II. Das Bundesfinanzgericht hat erwogen:
1. Sachverhalt
Nachdem ursprünglich automatische Arbeitnehmerveranlagungen in allen Jahren erfolgt waren, führte eine nachträgliche Spendenmeldung für das Jahr 2018 zu einer Wiederaufnahme des Verfahrens und Veranlagung mit Bescheiden vom .
Am reichte der Beschwerdeführer (Bf) Steuererklärungen (Arbeitnehmerveranlagung) für die Jahre 2018-2021 ein.
Am legte der Bf auf ein Ergänzungsersuchen hin Sachverständigengutachten zu den im Jahr 2022 ausgestellten Behindertenausweisen für sich und seine Frau vor.
Am erließ die belangte Behörde Einkommensteuerbescheide 2019-2021, in denen sie die beantragten Frei- und Pauschbeträge gemäß § 35 Abs 3 EStG nicht berücksichtigte, sowie einen Bescheid, mit dem sie die Steuererklärung 2018 als Antrag auf Wiederaufnahme wertete und abwies.
Über die dagegen erhobene Beschwerde vom erließ die belangte Behörde abweisende Beschwerdevorentscheidungen, und zwar über die Jahre 2018, 2019 und 2021 am (zugestellt am ), das Jahr 2020 betreffend am (zugestellt am ); die Begründungen der Beschwerdevorentscheidungen für 2019-2021 sind wortgleich.
Der Bf richtete gegen alle Beschwerdevorentscheidungen am einen Vorlageantrag und legte mit Eingabe vom Bestätigungen über die rückwirkende Feststellung des Grades der Behinderung vor.
Der Bf wies in den Jahren 2018-2021 einen Grad der Behinderung in Höhe von 70 % auf. Seine Frau, die in allen Jahren im gemeinsam Haushalt gelebt und Einkünfte unter 6.000 Euro jährlich erzielt hat, wies in den Jahren 2018-2021 einen Grad der Behinderung in Höhe von 80 % auf.
2. Beweiswürdigung
Die Feststellungen ergeben sich aus dem Akt des Verwaltungsverfahrens.

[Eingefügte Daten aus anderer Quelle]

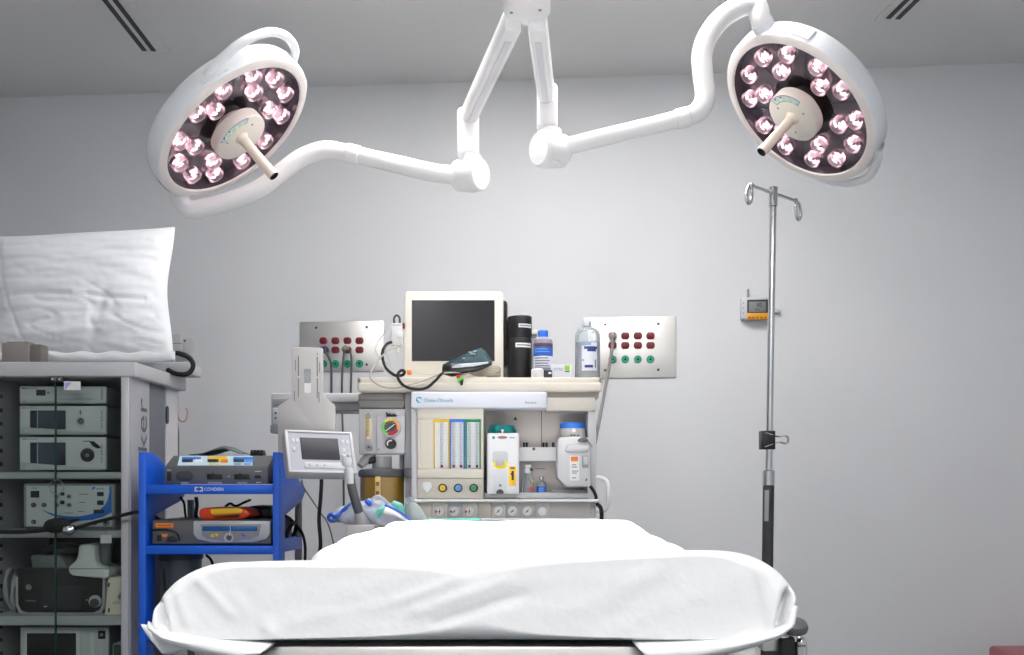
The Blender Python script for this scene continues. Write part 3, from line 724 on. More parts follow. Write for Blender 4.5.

Die Höhe des Grades der Behinderung ergibt sich ergibt sich aus den Sachverständigengutachten des Bundesamtes für Soziales und Behindertenwesen vom (Bf) bzw (Frau).
Das rückwirkende Vorliegen der Behinderung im jeweiligen Ausmaß ab 2018 ergibt sich aus den Bestätigungen des Bundesamtes für Soziales und Behindertenwesen vom April 2024.
3. Rechtliche Beurteilung
3.1. Zu Spruchpunkt I. (Abänderung/Stattgabe)
Zur Wiederaufnahme 2018:
Die belangte Behörde hat die Abgabe der Erklärung zur Arbeitnehmerveranlagung 2018 als Antrag auf Wiederaufnahme gedeutet und abgesprochen, es lägen für den beantragenden Steuerpflichtigen keine neu hervorgekommenen Tatsachen vor, weshalb der Antrag auf Wiederaufnahme scheitern müsse. Die belangte Behörde hat mit dem Heranziehen des Wiederaufnahmetatbestandes gemäß § 303 Abs 1 lit b BAO eine unpassende Norm gewählt, weil diese gar nicht einschlägig ist, sondern § 303 Abs 1 lit c BAO: Über das Vorliegen einer Behinderung, die zur Anwendbarkeit des Freibetrages nach § 35 Abs 1 EStG führt, hat gemäß § 35 Abs 2 TS 3 EStG das Bundesamt für Soziales und Behindertenwesen zu entscheiden. Der Behindertenausweis wurde im Jahr 2022 ausgestellt. In weiterer Folge wurde im Jahr 2024 von dieser Behörde festgestellt, dass die Behinderung rückwirkend seit 2018 vorliegt. Die Vorfrage wurde somit in wesentlichen Punkten anders entschieden. Dies hätte auch zu einem im Ergebnis anders lautenden Bescheid geführt (siehe dazu unten).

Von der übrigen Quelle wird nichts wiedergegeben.